Labor Secretary Marks 100th Anniversary of Triangle Shirtwaist Fire

In an op-ed published in the Washington Post, U.S. Department of Labor (DOL) Secretary Hilda Solis reflects on the 100th anniversary of the Triangle Shirtwaist Factory fire that claimed the lives of 146 women and children in New York City, its effect on the labor movement and why the need for unions is just as important today.

“The sewing factory employed more than 500 people, who worked long hours for low wages, in wretched and unsanitary conditions,” wrote Sec. Solis. “The factory owners had locked the fire-escape doors. The seamstresses were trapped when fire raced through the sweatshop just before closing on March 25, 1911. In less than 20 minutes, 146 people, mostly Italian and Jewish immigrant women and girls, were dead.”

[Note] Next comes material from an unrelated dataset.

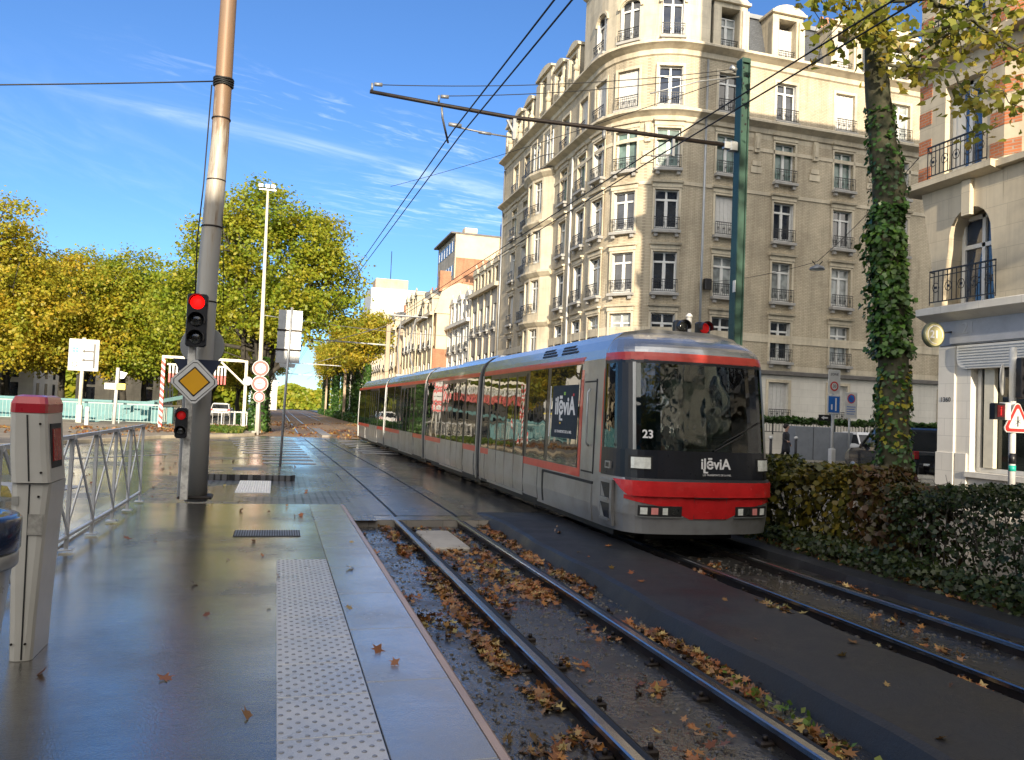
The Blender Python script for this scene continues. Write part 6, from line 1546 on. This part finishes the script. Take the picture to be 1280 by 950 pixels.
mb = MB(); mb.prism([(-9.15, 3.3), (-8.75, 3.2), (-8.95, 2.85), (-9.15, 2.85)], 53.0, 53.02, 'y'); mb.build('flag_plate', galv, yp)
text('RUE DU BAC', .09, black_paint, yp, facing((-9.62, 52.855, 2.37), (1, 0, 0), (0, 0, 1)), 'lettering', .001)
bo = thing('bollard', (-10.2, 50, 0), 'short white bollard below the direction sign', 'bollard')
mb = MB(); mb.bbox(-10.30, -10.10, 49.9, 50.1, .1, 1.12, .03); mb.build('body', paint_white, bo)
mb = MB(); mb.bbox(-10.305, -10.095, 49.895, 50.105, .75, .88, .01); mb.build('band', galv_dark, bo)

# ------------------------------------------------------------------ platform furniture
rail_paint = plain('pale_railing_paint', (.62, .64, .66), .35, .2, .12, 6)
rl = thing('platform_railing', (-2.0, 9.5, .28), 'galvanised railing with crossed diagonal bars along the back of the platform', 'railing')
post_y = [12.72-1.0*i for i in range(8)]
fx = lambda y: -1.84 if y > 11 else -1.84-(11-y)*.022
for i, y in enumerate(post_y):
    mb = MB(); x = fx(y); mb.bar((x, y, .28), (x, y, 1.40), .055, .03, (1, 0, 0)); mb.bbox(x-.06, x+.06, y-.06, y+.06, .282, .295, .004); mb.build('post', rail_paint, rl)
for i, (ya, yb_) in enumerate(zip(post_y, post_y[1:])):
    xa, xb_ = fx(ya), fx(yb_)
    mb = MB(); mb.bar((xa, ya-.02, 1.385), (xb_, yb_+.02, 1.385), .045, .035); mb.build('top_rail', rail_paint, rl)
    mb = MB(); mb.bar((xa, ya-.02, .42), (xb_, yb_+.02, .42), .035, .03); mb.build('bottom_rail', rail_paint, rl)
    for k, (za, zb) in enumerate(((1.37, .44), (.44, 1.37))):
        mb = MB(); o = .02 if k else -.02; mb.bar((xa+o, ya-.03, za), (xb_+o, yb_+.03, zb), .04, .012, (1, 0, 0)); mb.build('diagonal', rail_paint, rl)

tm = thing('ticket_validator', (-1.33, 5.35, .26), 'pale grey ticket machine column with dark red cap', 'ticket machine')
beige = plain('beige_grey_casing', (.50, .49, .45), .35, var=.08, sc=3, coat=.2)
def ringm(xl, xr, y0, y1, z, r_=.035): return [(xl+r_, y0, z), (xr-r_, y0, z), (xr-r_*.3, y0+r_*.3, z), (xr, y0+r_, z), (xr, y1-r_, z), (xr-r_, y1, z), (xl+r_, y1, z), (xl, y1-r_, z), (xl, y0+r_, z), (xl+r_*.3, y0+r_*.3, z)]
levels = [(-1.395, -1.275, .262), (-1.405, -1.27, .5), (-1.43, -1.25, 1.0), (-1.44, -1.235, 1.275)]
mb = MB(); mb.loft([ringm(a, c, 5.22, 5.62, z) for a, c, z in levels]); mb.build('lower_casing', beige, tm)
lv2 = [(-1.44, -1.235, 1.28), (-1.455, -1.255, 1.45), (-1.465, -1.275, 1.68)]
mb = MB(); mb.loft([ringm(a, c, 5.20+.0*k, 5.60, z) for k, (a, c, z) in enumerate(lv2)]); mb.build('upper_casing', beige, tm)
mb = MB(); mb.loft([ringm(-1.467, -1.273, 5.198, 5.602, 1.682), ringm(-1.467, -1.273, 5.198, 5.602, 1.735), ringm(-1.455, -1.285, 5.22, 5.58, 1.775), ringm(-1.43, -1.31, 5.26, 5.54, 1.785)]); mb.build('red_cap', plain('cap_red', (.40, .018, .03), .3, coat=.4, var=.15), tm)
mb = MB(); mb.loft([[(x-.004, y0, z), (x+.004, y0, z), (x+.004, y0+.01, z), (x-.004, y0+.01, z)] for x, y0, z in ((-1.325, 5.2165, .27), (-1.335, 5.2165, 1.0), (-1.34, 5.2165, 1.27))]); mb.loft([[(x-.004, y0, z), (x+.004, y0, z), (x+.004, y0+.01, z), (x-.004, y0+.01, z)] for x, y0, z in ((-1.34, 5.1965, 1.29), (-1.37, 5.1965, 1.67))]); mb.build('seam', rubber, tm)
mb = MB(); mb.bbox(-1.39, -1.28, 5.24, 5.6, .258, .30, .01); mb.build('black_foot', rubber, tm)
mb = MB(); mb.loft([[(x, 5.27, z), (x, 5.50, z), (x-.02, 5.50, z), (x-.02, 5.27, z)] for x, z in ((-1.242, 1.36), (-1.262, 1.62))]); pn = mb.build('display_recess', rubber, tm)
mb = MB(); mb.loft([[(x, 5.30, z), (x, 5.47, z), (x-.02, 5.47, z), (x-.02, 5.30, z)] for x, z in ((-1.239, 1.40), (-1.256, 1.59))]); mb.build('red_reader', plain('reader_red', (.35, .02, .02), .25), pn)
for k_, (z_, xx_) in enumerate(((.36, -1.31), (.36, -1.38), (1.2, -1.29), (1.62, -1.30), (1.34, -1.28))):
    mb = MB(); mb.lathe([(.007, -.003), (.007, .003)], (xx_, 5.216 if z_ < 1.25 else 5.196, z_), 8, 'y'); mb.build('screw', steel_dark, tm)
mb = MB(); mb.box(-1.335, -1.26, 5.213, 5.2165, .98, 1.10); mb.build('label_plate', plain('worn_label', (.34, .33, .3), .5, var=.4, sc=30), tm)
mb = MB(); mb.box(-1.425, -1.39, 5.214, 5.2165, 1.15, 1.20); mb.build('sticker', plain('grey_sticker', (.3, .3, .28), .5), tm)
bn = thing('litter_bin', (-1.26, 3.42, .26), 'round litter bin with dark blue rim, cut off by the left edge', 'bin')
cx0, cy0 = -1.265, 3.62
mb = MB(); mb.lathe([(.19, 0), (.215, .05), (.27, .68), (.285, .84), (.29, .845)], (cx0, cy0, .27), 32); mb.build('bin_body', plain('translucent_grey', (.45, .46, .46), .3, coat=.3), bn)
mb = MB(); mb.lathe([(.30, 0), (.305, .01), (.305, .055), (.30, .06)], (cx0, cy0, 1.105), 32); mb.build('grey_band', galv, bn)
mb = MB(); mb.lathe([(.305, 0), (.31, .01), (.31, .125), (.295, .14), (.24, .145), (.22, .10)], (cx0, cy0, 1.168), 32); mb.build('blue_rim', plain('navy_rim', (.008, .02, .06), .25, coat=.5), bn)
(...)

Solis recalls the horrifying tales from former Labor Secretary Francis Perkins who witnessed the fire and described in her later lectures the scene as she watched many of the young women and children jump to their deaths. Solis says it was that very moment that galvanized Perkins to spend the remaining part of her life fighting for workers’ rights.

“Triangle outraged the public and offered a grisly example of how powerless workers were without collective bargaining, because unionized garment workers received better pay and had safer conditions,” wrote Solis. “Today, workers and their allies are being met with that same kind of opposition. In states nationwide, working people are protesting the actions to strip them of collective bargaining. The Triangle fire and the Upper Big Branch explosion a century later make clear to me that workers want and need that voice — about wages and benefits, yes, but about more, too.

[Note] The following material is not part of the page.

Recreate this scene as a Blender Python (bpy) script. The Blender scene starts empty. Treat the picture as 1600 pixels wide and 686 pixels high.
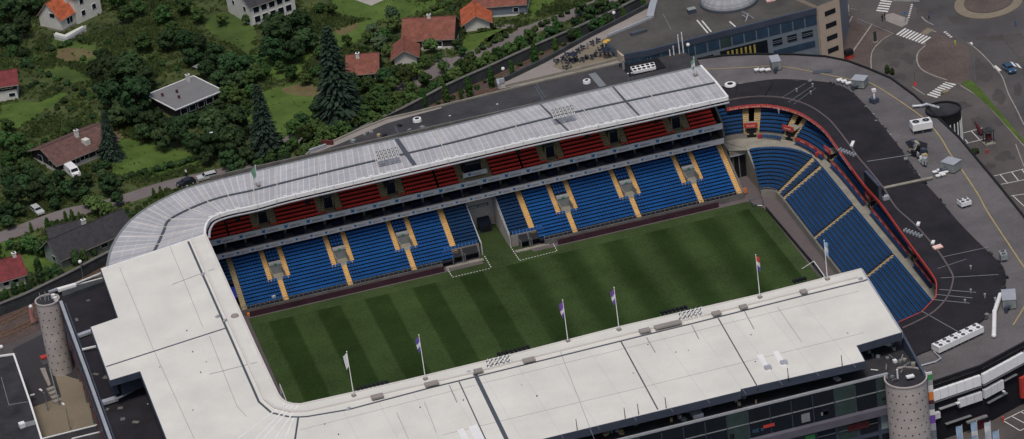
import bpy, bmesh, math, random
from mathutils import Vector, Matrix, noise
random.seed(7)
rnd=random.random
def ru(a,b): return a+(b-a)*rnd()
col=bpy.context.scene.collection
sc=bpy.context.scene
# ------------------------------------------------------------------ camera
CAM=(-72.2251,-538.6699,322.1585); YAW,PIT,ROLL=0.2066071,0.4662263,-0.1343316; FPX=5346.389
_f=Vector((math.sin(YAW)*math.cos(PIT),math.cos(YAW)*math.cos(PIT),-math.sin(PIT)))
_r=Vector((math.cos(YAW),-math.sin(YAW),0)); _u=_r.cross(_f)
R_=math.cos(ROLL)*_r+math.sin(ROLL)*_u; U_=-math.sin(ROLL)*_r+math.cos(ROLL)*_u
C_=Vector(CAM)
def at(px,py,z=0.0):
    d=_f+(px-800)/FPX*R_-(py-343)/FPX*U_
    return C_+d*((z-C_.z)/d.z)
def a2(px,py,z=0.0):
    p=at(px,py,z); return (p.x,p.y)
def atx(px,py,y):
    d=_f+(px-800)/FPX*R_-(py-343)/FPX*U_
    return C_+d*((y-C_.y)/d.y)
cam=bpy.data.cameras.new('camera'); co=bpy.data.objects.new('camera',cam); col.objects.link(co)
M=Matrix.Identity(4)
for i in range(3): M[i][0]=R_[i]; M[i][1]=U_[i]; M[i][2]=-_f[i]; M[i][3]=C_[i]
co.matrix_world=M; cam.sensor_width=36; cam.lens=FPX/1600*36; cam.clip_start=1; cam.clip_end=6000
sc.camera=co
# ------------------------------------------------------------------ materials
MATS={}
def mat(name,rgb,rough=.85,var=.25,scale=1.5,rgb2=None,metal=0,spec=.3,coord='Object',bump=0,randobj=0,detail=6,grain=0):
    m=bpy.data.materials.new(name); m.use_nodes=True; nt=m.node_tree; N=nt.nodes; L=nt.links
    b=N['Principled BSDF']; b.inputs['Roughness'].default_value=rough; b.inputs['Metallic'].default_value=metal
    b.inputs['Specular IOR Level'].default_value=spec
    tc=N.new('ShaderNodeTexCoord')
    nz=N.new('ShaderNodeTexNoise'); nz.inputs['Scale'].default_value=scale; nz.inputs['Detail'].default_value=detail
    nz.inputs['Roughness'].default_value=.65
    L.new(tc.outputs[coord],nz.inputs['Vector'])
    rp=N.new('ShaderNodeValToRGB'); rp.color_ramp.elements[0].position=.3; rp.color_ramp.elements[1].position=.7
    a=tuple(c*(1-var) for c in rgb)+(1,); bb=tuple(min(1,c*(1+var)) for c in (rgb2 or rgb))+(1,)
    rp.color_ramp.elements[0].color=a; rp.color_ramp.elements[1].color=bb
    L.new(nz.outputs['Fac'],rp.inputs['Fac']); out=rp.outputs['Color']
    if grain:
        n2=N.new('ShaderNodeTexNoise'); n2.inputs['Scale'].default_value=4.5; n2.inputs['Detail'].default_value=2
        L.new(tc.outputs[coord],n2.inputs['Vector'])
        mr=N.new('ShaderNodeMapRange'); mr.inputs[1].default_value=.3; mr.inputs[2].default_value=.7; mr.inputs[3].default_value=1-grain; mr.inputs[4].default_value=1+grain
        L.new(n2.outputs['Fac'],mr.inputs[0])
        vm=N.new('ShaderNodeVectorMath'); vm.operation='SCALE'; L.new(out,vm.inputs[0]); L.new(mr.outputs[0],vm.inputs['Scale']); out=vm.outputs[0]
    if randobj:
        oi=N.new('ShaderNodeObjectInfo'); hs=N.new('ShaderNodeHueSaturation')
        mr=N.new('ShaderNodeMapRange'); mr.inputs[3].default_value=1-randobj; mr.inputs[4].default_value=1+randobj
        L.new(oi.outputs['Random'],mr.inputs[0]); L.new(mr.outputs[0],hs.inputs['Value'])
        mh=N.new('ShaderNodeMapRange'); mh.inputs[3].default_value=.47; mh.inputs[4].default_value=.53
        ml=N.new('ShaderNodeMath'); ml.operation='MULTIPLY'; ml.inputs[1].default_value=7.31; fr=N.new('ShaderNodeMath'); fr.operation='FRACT'
        L.new(oi.outputs['Random'],ml.inputs[0]); L.new(ml.outputs[0],fr.inputs[0]); L.new(fr.outputs[0],mh.inputs[0]); L.new(mh.outputs[0],hs.inputs['Hue'])
        L.new(out,hs.inputs['Color']); out=hs.outputs['Color']
    L.new(out,b.inputs['Base Color'])
    if bump:
        bp=N.new('ShaderNodeBump'); bp.inputs['Strength'].default_value=bump; bp.inputs['Distance'].default_value=.1
        L.new(nz.outputs['Fac'],bp.inputs['Height']); L.new(bp.outputs['Normal'],b.inputs['Normal'])
    MATS[name]=m; return m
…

“Collective bargaining still means a seat at the table to discuss issues such as working conditions, workplace safety and workplace innovation, empowering individuals to do the best job they can. And it means dignity and a chance for Americans to earn a better life, whether they work in sewing factories or mines, build tall buildings or care for our neighbors, teach our children, or run into burning buildings when others run out of them.”

DOL is marking the 100th anniversary of the Triangle Shirtwaist Factory fire with an online tour filled with pictures and audio descriptions of the event. Users can also view the tour on their mobile device.